Reproduce the top of the data verbatim, through and including the line that contains "except Exception: pass".

□ □ □ □ □

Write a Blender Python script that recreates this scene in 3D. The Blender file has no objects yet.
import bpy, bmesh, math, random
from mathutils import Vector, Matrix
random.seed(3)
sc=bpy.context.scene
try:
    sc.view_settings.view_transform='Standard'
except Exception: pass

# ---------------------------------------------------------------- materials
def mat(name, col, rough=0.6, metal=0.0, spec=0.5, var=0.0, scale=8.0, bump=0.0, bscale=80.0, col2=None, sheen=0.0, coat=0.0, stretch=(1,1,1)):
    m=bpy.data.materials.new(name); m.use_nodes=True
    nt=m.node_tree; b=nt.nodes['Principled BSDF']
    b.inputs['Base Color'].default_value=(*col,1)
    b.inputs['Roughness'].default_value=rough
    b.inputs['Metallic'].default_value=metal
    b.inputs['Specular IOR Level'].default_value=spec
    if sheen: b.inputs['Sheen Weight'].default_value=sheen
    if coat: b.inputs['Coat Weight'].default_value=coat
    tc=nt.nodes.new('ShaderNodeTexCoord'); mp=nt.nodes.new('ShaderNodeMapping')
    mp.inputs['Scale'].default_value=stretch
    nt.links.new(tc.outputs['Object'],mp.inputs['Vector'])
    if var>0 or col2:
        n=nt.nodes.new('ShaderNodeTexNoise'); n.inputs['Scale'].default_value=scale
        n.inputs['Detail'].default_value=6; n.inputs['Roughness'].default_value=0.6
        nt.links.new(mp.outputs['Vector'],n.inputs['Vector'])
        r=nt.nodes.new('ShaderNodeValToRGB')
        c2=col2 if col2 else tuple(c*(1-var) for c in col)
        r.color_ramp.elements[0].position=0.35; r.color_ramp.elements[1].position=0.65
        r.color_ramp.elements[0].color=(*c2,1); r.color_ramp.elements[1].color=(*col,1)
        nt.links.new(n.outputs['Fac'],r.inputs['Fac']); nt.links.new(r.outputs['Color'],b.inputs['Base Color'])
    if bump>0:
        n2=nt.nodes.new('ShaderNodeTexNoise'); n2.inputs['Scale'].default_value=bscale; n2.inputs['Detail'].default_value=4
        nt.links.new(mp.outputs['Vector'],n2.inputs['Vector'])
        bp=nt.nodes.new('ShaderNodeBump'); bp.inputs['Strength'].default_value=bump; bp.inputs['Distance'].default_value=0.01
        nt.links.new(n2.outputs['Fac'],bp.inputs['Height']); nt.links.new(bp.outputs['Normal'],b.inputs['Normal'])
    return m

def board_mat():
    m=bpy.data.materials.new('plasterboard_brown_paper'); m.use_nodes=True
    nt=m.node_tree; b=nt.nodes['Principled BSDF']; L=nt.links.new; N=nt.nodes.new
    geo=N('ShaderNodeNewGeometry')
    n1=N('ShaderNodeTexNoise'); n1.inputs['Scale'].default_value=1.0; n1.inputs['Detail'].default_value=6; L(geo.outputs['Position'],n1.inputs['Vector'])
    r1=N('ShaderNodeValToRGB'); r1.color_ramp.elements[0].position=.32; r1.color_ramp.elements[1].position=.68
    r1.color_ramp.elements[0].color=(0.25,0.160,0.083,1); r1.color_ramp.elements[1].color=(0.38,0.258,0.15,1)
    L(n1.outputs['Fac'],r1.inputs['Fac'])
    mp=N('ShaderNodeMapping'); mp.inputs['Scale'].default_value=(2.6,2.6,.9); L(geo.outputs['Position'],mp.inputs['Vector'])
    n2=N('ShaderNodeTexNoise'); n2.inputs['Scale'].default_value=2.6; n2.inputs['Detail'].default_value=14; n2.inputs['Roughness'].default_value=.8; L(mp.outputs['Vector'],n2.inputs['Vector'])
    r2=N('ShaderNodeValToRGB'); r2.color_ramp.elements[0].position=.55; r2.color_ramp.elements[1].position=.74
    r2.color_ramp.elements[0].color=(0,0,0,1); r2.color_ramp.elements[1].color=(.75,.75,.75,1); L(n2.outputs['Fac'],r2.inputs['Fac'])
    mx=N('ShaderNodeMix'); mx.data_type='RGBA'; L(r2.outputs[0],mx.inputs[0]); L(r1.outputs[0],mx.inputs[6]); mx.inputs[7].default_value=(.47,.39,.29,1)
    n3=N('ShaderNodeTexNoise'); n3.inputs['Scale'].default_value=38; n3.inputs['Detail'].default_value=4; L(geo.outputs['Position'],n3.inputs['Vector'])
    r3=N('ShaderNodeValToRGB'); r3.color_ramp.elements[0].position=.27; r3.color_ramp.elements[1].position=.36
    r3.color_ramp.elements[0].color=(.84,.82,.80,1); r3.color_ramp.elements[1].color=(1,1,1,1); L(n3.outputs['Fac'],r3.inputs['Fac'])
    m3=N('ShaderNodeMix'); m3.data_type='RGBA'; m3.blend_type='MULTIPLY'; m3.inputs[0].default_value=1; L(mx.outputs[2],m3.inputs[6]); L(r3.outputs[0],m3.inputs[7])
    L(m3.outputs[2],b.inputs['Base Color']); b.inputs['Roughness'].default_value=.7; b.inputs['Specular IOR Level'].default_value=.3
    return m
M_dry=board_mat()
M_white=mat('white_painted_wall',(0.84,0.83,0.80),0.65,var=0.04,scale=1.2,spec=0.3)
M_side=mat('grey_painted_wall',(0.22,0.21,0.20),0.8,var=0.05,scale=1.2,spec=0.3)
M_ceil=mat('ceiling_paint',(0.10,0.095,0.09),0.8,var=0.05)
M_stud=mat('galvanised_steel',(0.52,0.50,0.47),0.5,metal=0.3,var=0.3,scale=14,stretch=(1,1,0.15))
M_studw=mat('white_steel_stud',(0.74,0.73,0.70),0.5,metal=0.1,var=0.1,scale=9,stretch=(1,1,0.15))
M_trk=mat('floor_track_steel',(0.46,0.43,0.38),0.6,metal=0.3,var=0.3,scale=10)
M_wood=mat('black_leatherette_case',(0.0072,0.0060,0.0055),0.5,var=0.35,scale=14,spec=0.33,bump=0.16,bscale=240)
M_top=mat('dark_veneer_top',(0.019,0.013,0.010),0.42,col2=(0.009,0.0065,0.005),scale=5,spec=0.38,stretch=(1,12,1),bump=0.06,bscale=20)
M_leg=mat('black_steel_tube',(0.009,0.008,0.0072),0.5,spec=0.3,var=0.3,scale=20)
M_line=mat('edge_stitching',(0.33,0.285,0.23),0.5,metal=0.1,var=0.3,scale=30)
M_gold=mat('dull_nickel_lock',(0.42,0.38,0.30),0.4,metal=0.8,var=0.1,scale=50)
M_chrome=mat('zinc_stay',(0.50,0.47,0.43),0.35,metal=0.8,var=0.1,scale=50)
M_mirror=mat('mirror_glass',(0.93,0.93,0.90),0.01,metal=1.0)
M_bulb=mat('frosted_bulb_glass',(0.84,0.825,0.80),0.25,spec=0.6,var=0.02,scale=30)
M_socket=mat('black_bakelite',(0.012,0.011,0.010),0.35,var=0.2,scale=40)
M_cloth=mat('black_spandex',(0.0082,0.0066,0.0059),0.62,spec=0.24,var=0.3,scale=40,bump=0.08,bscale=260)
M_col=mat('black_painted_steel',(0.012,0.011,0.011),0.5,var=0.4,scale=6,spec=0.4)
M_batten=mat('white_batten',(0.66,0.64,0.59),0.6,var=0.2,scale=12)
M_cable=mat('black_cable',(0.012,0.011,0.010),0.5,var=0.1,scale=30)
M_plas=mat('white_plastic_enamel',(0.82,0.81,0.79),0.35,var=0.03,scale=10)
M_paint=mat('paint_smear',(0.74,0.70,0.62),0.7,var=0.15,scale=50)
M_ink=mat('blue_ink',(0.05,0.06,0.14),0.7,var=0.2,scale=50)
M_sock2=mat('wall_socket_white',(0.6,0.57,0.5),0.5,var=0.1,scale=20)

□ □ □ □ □

[Expected output]:
Write a Blender Python script that recreates this scene in 3D. The Blender file has no objects yet.
import bpy, bmesh, math, random
from mathutils import Vector, Matrix
random.seed(3)
sc=bpy.context.scene
try:
    sc.view_settings.view_transform='Standard'
except Exception: pass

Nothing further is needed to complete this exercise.